__EXERCISE DESCRIPTION__: From the first line of the listing below to the line with "M['darkvoid'], truck, .03)", print each line exactly, and nothing more. Leave out the pictures.
# START OF DATA SECTION
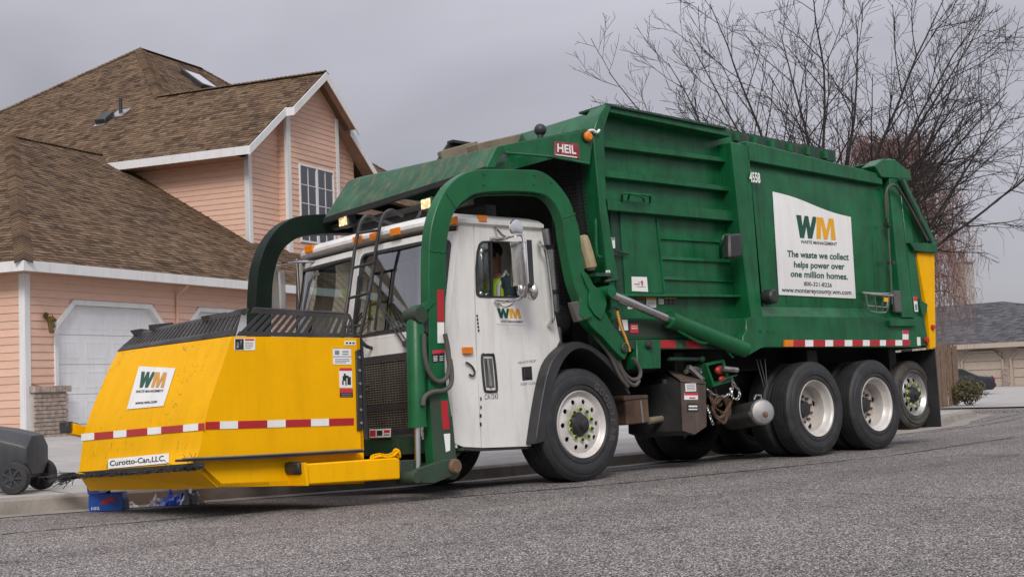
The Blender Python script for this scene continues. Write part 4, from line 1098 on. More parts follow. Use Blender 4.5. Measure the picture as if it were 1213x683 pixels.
# ---- chassis
build('chassis_rail', MB().box((7.6, .78, .72), (15.0, .88, 1.02)), M['frame'], truck, .01)
build('chassis_rail', MB().box((7.6, 1.52, .72), (15.0, 1.62, 1.02)), M['frame'], truck, .01)
for X_ in (FX, RX1, RX2):
    build('axle', MB().cyl((X_, .3, Rw), (X_, 2.1, Rw), .085, 12).ball((X_, CY, Rw), .2 if X_ > 10 else .1, 14), M['frame'], truck)
    for y in (.72, 1.58): build('leaf_spring', MB().box((X_-.5, y, Rw+.08), (X_+.5, y+.1, Rw+.17)).box((X_-.35, y, Rw+.02), (X_+.35, y+.1, Rw+.08)), M['frame'], truck, .01)
build('axle', MB().cyl((th_.x, .3, th_.z), (th_.x, 2.1, th_.z), .07, 12), M['frame'], truck)
build('drive_shaft', MB().cyl((8.6, CY, .75), (RX2, CY, .58), .06, 12), M['frame'], truck)
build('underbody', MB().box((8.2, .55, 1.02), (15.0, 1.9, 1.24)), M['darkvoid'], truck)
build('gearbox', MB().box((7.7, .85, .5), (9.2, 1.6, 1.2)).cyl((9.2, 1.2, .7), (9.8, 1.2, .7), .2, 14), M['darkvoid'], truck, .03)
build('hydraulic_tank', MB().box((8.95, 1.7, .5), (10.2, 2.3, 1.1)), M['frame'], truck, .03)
for xa, xb_ in ((10.6, 10.75), (12.9, 13.1), (14.6, 14.75)): build('cross_member', MB().box((xa, .3, .78), (xb_, 2.1, 1.21)), M['frame'], truck, .01)
# ---- cab: a shell of bent panels
def xf(y, z):
    c = abs(y-CC)/1.23
    return 7.22+max(0, z-1.42)*.21+.07*c*c+.14*max(0, (c-.76)/.24)**2.0
def S(y, z, d=0.0): return Vector((xf(y, z)+d, y, z))
YN, YF = .12, 2.58
def strip_panel(y0, y1, z0, z1, ny=20, nz=4, th=.03):
    rows = [[S(y0+(y1-y0)*i/ny, z0+(z1-z0)*j/nz) for i in range(ny+1)] for j in range(nz+1)]
    rows_b = [[p+Vector((th, 0, 0)) for p in r_] for r_ in rows]
    return MB().loft(rows).loft([list(reversed(r_)) for r_ in rows_b]).loft([rows[-1], rows_b[-1]]).loft([rows_b[0], rows[0]])
BELT = 1.43
cab = build('cab', strip_panel(YN+.001, YF-.001, .52, BELT+.01, 40, 5), M['white'], truck, sharp=50)
build('corner_skirt', strip_panel(YN+.001, YN+.22, .40, .53, 8, 1), M['white'], cab, sharp=50)
build('corner_skirt', strip_panel(YF-.22, YF-.001, .40, .53, 8, 1), M['white'], cab, sharp=50)
# windscreen: surround, gasket and glass, two halves
def ring_on(y0, y1, z0, z1, z0b, z1b, g, rad, n=8):
    # rounded rectangle in (y, z); heights differ at the two ends
    pts = []
    def zz(y, t): u = (y-y0)/(y1-y0); return (z0+(z0b-z0)*u) if t == 0 else (z1+(z1b-z1)*u)
    cs = [(y0+rad, 0, 180), (y1-rad, 0, 270), (y1-rad, 1, 0), (y0+rad, 1, 90)]
    edges = []
    for (cy_, t, a0) in cs:
        for k in range(n+1):
            a = R(a0+90*k/n); yy = cy_+rad*math.cos(a); base = zz(yy, t)
            edges.append((yy, base+(rad if t == 0 else -rad)+rad*math.sin(a)))
        # subdivide the long edge to follow the bent surface
        j = cs.index((cy_, t, a0)); nx = cs[(j+1) % 4]
        p = edges[-1]; an = R(nx[2]); q = (nx[0]+rad*math.cos(an), zz(nx[0]+rad*math.cos(an), nx[1])+(rad if nx[1] == 0 else -rad)+rad*math.sin(an))
        for k in range(1, 12):
            edges.append((p[0]+(q[0]-p[0])*k/12, p[1]+(q[1]-p[1])*k/12))
    c0, c1 = sum(p[0] for p in edges)/len(edges), sum(p[1] for p in edges)/len(edges)
    outp = []
    for (y, z) in edges:
        dy, dz = y-c0, z-c1; l = 1+g/max(.3, math.hypot(dy, dz)); outp.append((c0+dy*l, c1+dz*l))
    return outp
def panel_ring(oy, iy, th=.03): return MB().ring([S(y, z) for y, z in oy], [S(y, z) for y, z in iy], (th, 0, 0))
RT = 2.26                               # top of the windscreen opening
mid = CC
for (y0, y1) in ((YN+.035, mid-.055), (mid+.055, YF-.035)):
    near = y0 < CC
    n_ = 8
    inner = ring_on(y0, y1, BELT+.03, RT-.0, BELT+.03, RT-.0, 0, .07)
    outer = []
    for (y, z) in inner:                # outline of the bodywork round this pane
        Y0, Y1 = (YN+.002, mid) if near else (mid, YF-.002)
        c0, c1 = (y0+y1)/2, (BELT+RT)/2; dy, dz = y-c0, z-c1
        k = min(((Y1-c0) if dy > 0 else (c0-Y0))/max(abs(dy), 1e-6), ((RT+.06-c1) if dz > 0 else (c1-BELT))/max(abs(dz), 1e-6))
        outer.append((c0+dy*k, c1+dz*k))
    build('windscreen_pillar', panel_ring(outer, inner), M['white'], cab, sharp=50)
    gas = ring_on(y0, y1, BELT+.03, RT, BELT+.03, RT, -.032, .07)
    build('window_gasket', MB().ring([S(y, z, -.012) for y, z in inner], [S(y, z, -.012) for y, z in gas], (.03, 0, 0)), M['black'], cab, sharp=50)
    # glass as a grid clipped by the gasket
    gl = MB(); ny = 14
    rows = [[S(y0+.005+(y1-y0-.01)*i/ny, BELT+.035+(RT-BELT-.04)*j/6, .012) for i in range(ny+1)] for j in range(7)]
    build('windscreen', gl.loft(rows), M['glass'], cab, sharp=60)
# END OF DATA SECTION
__THE OUTPUT__:
The Blender Python script for this scene continues. Write part 4, from line 1098 on. More parts follow. Use Blender 4.5. Measure the picture as if it were 1213x683 pixels.
# ---- chassis
build('chassis_rail', MB().box((7.6, .78, .72), (15.0, .88, 1.02)), M['frame'], truck, .01)
build('chassis_rail', MB().box((7.6, 1.52, .72), (15.0, 1.62, 1.02)), M['frame'], truck, .01)
for X_ in (FX, RX1, RX2):
    build('axle', MB().cyl((X_, .3, Rw), (X_, 2.1, Rw), .085, 12).ball((X_, CY, Rw), .2 if X_ > 10 else .1, 14), M['frame'], truck)
    for y in (.72, 1.58): build('leaf_spring', MB().box((X_-.5, y, Rw+.08), (X_+.5, y+.1, Rw+.17)).box((X_-.35, y, Rw+.02), (X_+.35, y+.1, Rw+.08)), M['frame'], truck, .01)
build('axle', MB().cyl((th_.x, .3, th_.z), (th_.x, 2.1, th_.z), .07, 12), M['frame'], truck)
build('drive_shaft', MB().cyl((8.6, CY, .75), (RX2, CY, .58), .06, 12), M['frame'], truck)
build('underbody', MB().box((8.2, .55, 1.02), (15.0, 1.9, 1.24)), M['darkvoid'], truck)
build('gearbox', MB().box((7.7, .85, .5), (9.2, 1.6, 1.2)).cyl((9.2, 1.2, .7), (9.8, 1.2, .7), .2, 14), M['darkvoid'], truck, .03)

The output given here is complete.